John Belmonte wrote:
> 
> The Lua team did a good job of reducing the complexity of the original
> globals plan, and yet the result is still very powerful.

Powerful it may be, but with the complexity I dare to disagree ;-)
It's even more obscure than the previous global statement *g*
Let me explain:

  1) You no longer have one "global" table but a lot of them.  The
     term "global" becomes a little bit strange.

  2) The global-table is attached to Lua functions.  You are no longer
     able to switch to another "global" table.  You have to explicitely
     change each and every function (hard/impossible to do).

  3) It introduces a hard to track dynamic binding.  It's impossible to
     tell which object is accessed by an identifier.  The binding is
     done dynamically at a later point (even while a function is active).

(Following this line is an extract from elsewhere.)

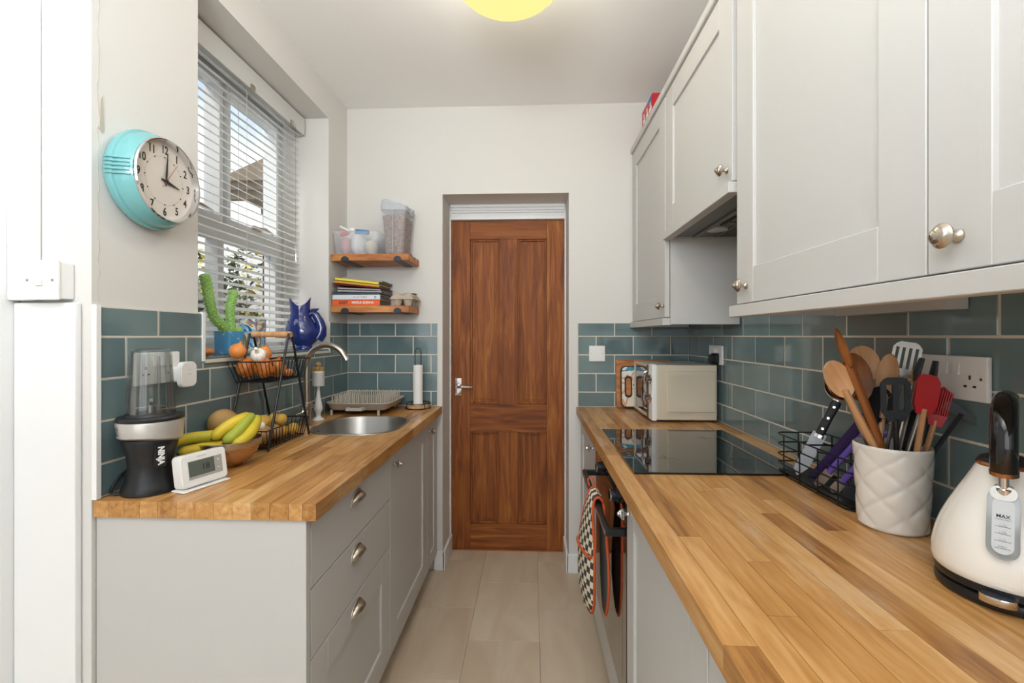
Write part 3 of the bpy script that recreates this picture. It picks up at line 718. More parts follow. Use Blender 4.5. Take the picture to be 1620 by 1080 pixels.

     [I.e. do you recognize, that the test/readonly.lua example works
     only for the current chunk and new functions defined in it?  Old
     functions and newly loaded ones may still modify globals.]

  4) Lua "globals" and C "globals" become different things.  You cannot
     expect any more that a global in Lua is visible in C and vice versa.
     (Ok, Lua<->Lua is the same as is dostring...)

Then I saw the caching of globals in Roberto's module library - you get
strange effects if you try to replace globals like error()...   I think,
that such a module lib is the only sane use of the "local-globals" but is
it worth the price?  All these global table tricks?  I don't like it.
Too much complexity for too little gain (what gain anyway?  A little bit
less typing?  [1]).

Sorry, to be again the one who rants about a new feature :-/

Ciao, ET.


[1]:
> local mod_init = function()
>    -- a private variable
>    local val
>    -- a public function
>    function foo(x)
>      val = x
>    end
>[...]

IMHO, even

  local val
  mod_table = {}
  function mod_table.foo(x) val=x end
  function mod_table.bar(x) print(val) end

is easier to understand than these global table tricks.  [But I also
think, that the C++ rules to determive which identifier accesses which
object are flawed.  You never know whether it's some class member or a
global or an enum or whatever else...]  Sure, using  self.val  or
mod_table.foo  is a little bit more to write but everyone understands
that immediately (even oneself after a couple of months have gone ;-).